An Interspecies Contact Zone: Locusts and Humans in Colonial Burundi (1924-1939) – Benoît Henriet
Columbia University Seminars: Studies in Contemporary Africa
Date: December 3, 5:00 PM
Location: Faculty House, Morningside Drive
To RSVP, write to Mylkah Djacko at [email protected]
Event Description: In interwar Burundi, successive waves of gregarious locust swarms preyed on fields and grazing grounds, exacerbating the vulnerability of its (non)-human inhabitants. The locusts also constituted an acute governance issue for the Belgian colonial administration, which struggled to devise efficient modes of acridian containment and destruction. By using the locusts being-in-the-world as a vantage point, this paper proposes to study the complex interactions between insectile hazards and the segregated human communities who had to face them. The 'interspecies contact zone’ can function as a framework to make sense of multilayered more-than-human encounters occurring in the fraught context of colonial societies.

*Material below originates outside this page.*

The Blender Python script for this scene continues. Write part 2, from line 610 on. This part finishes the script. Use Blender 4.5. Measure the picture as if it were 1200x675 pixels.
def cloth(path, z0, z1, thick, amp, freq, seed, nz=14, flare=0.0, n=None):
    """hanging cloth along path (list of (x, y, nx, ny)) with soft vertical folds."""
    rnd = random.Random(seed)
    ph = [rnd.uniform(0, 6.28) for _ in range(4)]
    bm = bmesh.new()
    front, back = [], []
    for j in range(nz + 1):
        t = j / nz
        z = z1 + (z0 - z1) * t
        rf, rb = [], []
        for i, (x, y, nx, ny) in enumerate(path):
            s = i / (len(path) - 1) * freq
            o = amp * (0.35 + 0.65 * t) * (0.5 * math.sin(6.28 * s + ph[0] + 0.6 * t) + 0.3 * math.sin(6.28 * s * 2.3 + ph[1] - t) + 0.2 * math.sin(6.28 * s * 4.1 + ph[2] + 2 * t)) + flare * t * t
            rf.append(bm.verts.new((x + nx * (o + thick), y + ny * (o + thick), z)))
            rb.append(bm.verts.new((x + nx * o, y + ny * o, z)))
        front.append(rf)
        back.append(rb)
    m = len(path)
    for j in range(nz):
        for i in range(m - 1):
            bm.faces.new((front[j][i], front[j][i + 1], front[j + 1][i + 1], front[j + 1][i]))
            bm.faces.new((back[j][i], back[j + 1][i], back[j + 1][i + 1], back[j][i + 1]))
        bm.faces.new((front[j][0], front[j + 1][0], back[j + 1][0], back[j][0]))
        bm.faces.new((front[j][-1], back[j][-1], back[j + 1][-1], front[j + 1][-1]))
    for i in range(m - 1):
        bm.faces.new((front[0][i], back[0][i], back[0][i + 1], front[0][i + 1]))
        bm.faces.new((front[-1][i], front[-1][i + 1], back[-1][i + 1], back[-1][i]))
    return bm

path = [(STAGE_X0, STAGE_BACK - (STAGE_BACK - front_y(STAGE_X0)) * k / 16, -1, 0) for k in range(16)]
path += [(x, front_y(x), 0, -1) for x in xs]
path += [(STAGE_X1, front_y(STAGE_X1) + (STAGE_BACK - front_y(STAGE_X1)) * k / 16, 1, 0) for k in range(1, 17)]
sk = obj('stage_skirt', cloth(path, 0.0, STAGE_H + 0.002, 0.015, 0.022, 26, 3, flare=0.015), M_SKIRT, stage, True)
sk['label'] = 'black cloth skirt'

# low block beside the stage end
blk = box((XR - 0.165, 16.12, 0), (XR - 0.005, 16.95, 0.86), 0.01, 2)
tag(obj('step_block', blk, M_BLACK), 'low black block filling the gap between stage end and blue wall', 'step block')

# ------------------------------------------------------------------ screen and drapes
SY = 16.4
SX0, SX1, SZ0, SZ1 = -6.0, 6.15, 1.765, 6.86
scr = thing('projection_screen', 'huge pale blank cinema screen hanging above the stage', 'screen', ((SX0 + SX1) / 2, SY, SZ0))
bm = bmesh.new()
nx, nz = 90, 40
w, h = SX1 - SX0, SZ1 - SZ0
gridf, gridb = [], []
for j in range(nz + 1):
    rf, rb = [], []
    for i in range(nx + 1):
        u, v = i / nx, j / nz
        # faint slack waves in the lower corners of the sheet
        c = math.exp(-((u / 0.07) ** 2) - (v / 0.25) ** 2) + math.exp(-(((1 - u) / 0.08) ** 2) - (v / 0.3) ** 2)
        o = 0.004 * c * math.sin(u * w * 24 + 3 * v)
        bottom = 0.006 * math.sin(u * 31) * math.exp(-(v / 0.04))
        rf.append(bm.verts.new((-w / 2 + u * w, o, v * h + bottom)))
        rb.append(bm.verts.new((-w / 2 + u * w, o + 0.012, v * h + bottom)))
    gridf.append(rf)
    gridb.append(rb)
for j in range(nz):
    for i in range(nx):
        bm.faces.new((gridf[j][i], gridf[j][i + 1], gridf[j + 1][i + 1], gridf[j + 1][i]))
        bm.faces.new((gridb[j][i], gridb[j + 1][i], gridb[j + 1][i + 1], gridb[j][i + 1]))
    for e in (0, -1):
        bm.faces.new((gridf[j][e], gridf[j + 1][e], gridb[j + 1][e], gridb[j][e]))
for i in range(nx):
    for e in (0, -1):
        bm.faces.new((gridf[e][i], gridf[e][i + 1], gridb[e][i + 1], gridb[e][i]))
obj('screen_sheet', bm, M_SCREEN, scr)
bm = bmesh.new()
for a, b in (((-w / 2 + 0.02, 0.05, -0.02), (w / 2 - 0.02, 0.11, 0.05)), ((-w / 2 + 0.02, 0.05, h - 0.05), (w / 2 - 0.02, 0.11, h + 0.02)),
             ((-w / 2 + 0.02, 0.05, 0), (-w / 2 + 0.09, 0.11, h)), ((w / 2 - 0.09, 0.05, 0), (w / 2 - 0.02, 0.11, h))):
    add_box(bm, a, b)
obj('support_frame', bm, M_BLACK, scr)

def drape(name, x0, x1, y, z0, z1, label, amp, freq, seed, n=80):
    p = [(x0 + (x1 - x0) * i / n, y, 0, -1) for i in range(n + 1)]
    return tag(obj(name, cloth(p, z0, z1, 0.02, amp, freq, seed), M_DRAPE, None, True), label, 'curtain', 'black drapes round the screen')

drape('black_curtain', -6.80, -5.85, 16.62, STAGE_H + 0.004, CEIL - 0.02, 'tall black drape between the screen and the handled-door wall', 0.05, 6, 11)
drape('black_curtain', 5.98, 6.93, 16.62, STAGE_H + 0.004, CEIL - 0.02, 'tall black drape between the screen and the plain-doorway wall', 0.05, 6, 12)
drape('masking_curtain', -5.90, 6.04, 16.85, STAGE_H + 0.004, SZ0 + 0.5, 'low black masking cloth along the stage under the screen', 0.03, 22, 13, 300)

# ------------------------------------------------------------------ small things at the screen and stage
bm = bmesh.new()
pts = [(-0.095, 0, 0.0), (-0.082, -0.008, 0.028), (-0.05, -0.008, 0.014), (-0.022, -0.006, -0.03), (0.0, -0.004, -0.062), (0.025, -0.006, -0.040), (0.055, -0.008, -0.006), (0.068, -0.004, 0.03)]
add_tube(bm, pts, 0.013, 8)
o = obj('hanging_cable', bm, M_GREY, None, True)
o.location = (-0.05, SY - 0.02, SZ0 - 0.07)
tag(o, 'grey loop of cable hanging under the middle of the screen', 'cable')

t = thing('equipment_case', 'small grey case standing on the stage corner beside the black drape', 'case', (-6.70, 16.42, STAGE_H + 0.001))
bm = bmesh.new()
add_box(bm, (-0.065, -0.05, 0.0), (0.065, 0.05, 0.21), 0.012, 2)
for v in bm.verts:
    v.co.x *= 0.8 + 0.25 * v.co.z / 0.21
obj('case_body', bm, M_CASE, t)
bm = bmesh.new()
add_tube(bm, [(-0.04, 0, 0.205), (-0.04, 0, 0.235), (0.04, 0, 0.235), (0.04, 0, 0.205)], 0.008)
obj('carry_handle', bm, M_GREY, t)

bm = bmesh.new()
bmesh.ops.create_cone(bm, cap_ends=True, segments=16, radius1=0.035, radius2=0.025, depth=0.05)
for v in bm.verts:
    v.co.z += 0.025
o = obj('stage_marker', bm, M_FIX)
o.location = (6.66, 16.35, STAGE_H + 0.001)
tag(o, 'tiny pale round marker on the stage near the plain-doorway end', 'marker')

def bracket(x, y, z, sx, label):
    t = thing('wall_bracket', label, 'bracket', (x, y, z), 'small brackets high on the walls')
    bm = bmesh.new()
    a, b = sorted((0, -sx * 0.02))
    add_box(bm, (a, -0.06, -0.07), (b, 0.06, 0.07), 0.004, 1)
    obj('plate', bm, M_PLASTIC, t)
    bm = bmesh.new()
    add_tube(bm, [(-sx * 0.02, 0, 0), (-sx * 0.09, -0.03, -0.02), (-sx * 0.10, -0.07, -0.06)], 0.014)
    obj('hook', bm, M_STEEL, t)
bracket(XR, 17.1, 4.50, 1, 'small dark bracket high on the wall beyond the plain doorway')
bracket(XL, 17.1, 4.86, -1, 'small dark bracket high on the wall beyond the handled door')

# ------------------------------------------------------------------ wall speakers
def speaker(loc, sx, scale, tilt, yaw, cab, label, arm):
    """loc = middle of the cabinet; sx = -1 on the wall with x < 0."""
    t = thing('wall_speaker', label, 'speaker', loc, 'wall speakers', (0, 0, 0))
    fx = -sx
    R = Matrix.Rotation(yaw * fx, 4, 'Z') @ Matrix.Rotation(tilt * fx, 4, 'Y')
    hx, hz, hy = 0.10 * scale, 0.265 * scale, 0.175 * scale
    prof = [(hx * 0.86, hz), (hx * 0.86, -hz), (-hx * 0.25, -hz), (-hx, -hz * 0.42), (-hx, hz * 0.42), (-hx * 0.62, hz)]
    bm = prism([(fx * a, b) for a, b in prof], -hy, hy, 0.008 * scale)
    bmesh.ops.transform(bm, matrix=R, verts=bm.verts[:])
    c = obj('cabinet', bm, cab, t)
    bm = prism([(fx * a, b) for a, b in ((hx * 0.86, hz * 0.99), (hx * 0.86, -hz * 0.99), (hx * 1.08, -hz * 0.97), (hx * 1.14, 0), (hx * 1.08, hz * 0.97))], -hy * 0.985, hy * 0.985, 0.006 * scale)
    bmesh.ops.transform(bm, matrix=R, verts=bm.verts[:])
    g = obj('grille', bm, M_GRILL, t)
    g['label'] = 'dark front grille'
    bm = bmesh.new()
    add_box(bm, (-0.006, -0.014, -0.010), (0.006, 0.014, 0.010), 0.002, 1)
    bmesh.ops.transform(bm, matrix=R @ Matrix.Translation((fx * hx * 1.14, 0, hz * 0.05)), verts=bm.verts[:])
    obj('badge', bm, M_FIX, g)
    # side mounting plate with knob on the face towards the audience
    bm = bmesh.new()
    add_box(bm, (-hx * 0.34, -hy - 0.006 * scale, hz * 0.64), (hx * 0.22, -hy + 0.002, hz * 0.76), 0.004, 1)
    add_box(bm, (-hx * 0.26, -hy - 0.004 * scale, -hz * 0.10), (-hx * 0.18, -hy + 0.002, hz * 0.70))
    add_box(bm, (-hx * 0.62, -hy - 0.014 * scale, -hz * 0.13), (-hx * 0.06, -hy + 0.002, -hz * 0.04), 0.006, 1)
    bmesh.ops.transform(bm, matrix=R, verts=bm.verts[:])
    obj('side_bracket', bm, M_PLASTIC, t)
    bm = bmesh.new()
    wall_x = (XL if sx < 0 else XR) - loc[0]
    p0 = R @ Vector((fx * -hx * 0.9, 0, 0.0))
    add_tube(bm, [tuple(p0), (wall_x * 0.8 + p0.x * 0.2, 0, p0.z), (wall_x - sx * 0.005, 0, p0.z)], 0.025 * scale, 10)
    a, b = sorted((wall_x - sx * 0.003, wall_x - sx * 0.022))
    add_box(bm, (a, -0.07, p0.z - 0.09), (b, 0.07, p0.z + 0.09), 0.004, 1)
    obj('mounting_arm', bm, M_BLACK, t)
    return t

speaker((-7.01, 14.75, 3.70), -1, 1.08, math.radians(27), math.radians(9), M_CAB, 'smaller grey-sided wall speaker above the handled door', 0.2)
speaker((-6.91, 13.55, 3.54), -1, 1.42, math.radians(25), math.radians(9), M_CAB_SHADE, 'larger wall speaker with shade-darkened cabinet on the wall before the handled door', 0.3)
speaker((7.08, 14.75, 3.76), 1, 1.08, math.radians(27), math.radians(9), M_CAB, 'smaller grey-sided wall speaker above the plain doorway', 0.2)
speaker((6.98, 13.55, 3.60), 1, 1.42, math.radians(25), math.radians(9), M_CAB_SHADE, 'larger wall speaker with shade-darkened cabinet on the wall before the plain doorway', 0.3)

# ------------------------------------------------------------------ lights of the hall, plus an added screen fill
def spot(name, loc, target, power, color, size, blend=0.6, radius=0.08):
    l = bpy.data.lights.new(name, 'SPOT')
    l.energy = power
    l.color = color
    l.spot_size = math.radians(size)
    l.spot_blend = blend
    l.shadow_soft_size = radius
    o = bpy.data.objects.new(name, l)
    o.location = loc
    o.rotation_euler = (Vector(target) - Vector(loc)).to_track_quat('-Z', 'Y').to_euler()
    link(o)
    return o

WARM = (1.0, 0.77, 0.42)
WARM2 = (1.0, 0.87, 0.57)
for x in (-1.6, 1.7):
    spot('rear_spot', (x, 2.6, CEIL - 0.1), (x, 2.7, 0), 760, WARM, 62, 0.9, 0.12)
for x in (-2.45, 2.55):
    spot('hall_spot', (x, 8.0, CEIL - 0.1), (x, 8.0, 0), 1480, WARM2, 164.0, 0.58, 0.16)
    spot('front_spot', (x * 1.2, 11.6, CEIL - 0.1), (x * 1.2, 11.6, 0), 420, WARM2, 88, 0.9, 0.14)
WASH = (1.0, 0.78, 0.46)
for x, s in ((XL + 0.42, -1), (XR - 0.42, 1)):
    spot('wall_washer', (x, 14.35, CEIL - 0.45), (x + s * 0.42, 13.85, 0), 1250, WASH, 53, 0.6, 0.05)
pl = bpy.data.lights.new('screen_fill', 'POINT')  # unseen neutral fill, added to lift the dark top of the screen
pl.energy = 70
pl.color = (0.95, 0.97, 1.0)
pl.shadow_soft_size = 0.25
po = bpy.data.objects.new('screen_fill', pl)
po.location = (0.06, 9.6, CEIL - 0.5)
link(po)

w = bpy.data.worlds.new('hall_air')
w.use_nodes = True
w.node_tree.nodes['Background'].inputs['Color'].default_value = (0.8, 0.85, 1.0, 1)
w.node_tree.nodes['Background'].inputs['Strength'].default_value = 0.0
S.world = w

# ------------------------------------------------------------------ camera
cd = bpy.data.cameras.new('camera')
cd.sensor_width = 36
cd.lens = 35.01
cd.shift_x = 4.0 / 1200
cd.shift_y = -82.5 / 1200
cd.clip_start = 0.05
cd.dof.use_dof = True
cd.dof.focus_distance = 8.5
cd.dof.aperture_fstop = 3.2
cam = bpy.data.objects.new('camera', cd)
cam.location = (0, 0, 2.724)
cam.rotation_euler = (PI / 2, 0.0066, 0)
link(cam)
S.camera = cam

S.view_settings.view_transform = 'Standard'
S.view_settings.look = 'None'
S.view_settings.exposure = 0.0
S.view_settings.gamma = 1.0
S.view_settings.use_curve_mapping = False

Speaker: Benoît Henriet obtained his PhD in Contemporary History in 2016 from the Université Saint-Louis in Brussels. In 2017, he was appointed as short-term postdoctoral fellow at the Centre Marc Bloch-Humboldt Universität zu Berlin and, in 2017-2018, as Associate researcher in the Comparing the Copperbelt project led by Prof. Miles Larmer at the University of Oxford. He left this position in October 2018 to become assistant professor at the Vrije Universiteit Brussel (VUB). Henriet specializes in the history from below, and in the microhistories of (post)colonial Central Africa. He focuses more specifically on vernacular experiences of and responses to state power and to capitalism. He published his first monograph, Colonial Impotence, in 2021, and has steadily contributed to journals including Gender & History, the Journal of Eastern African Studies, the Journal of Imperial and Commonwealth History and the Journal of African Historical Studies.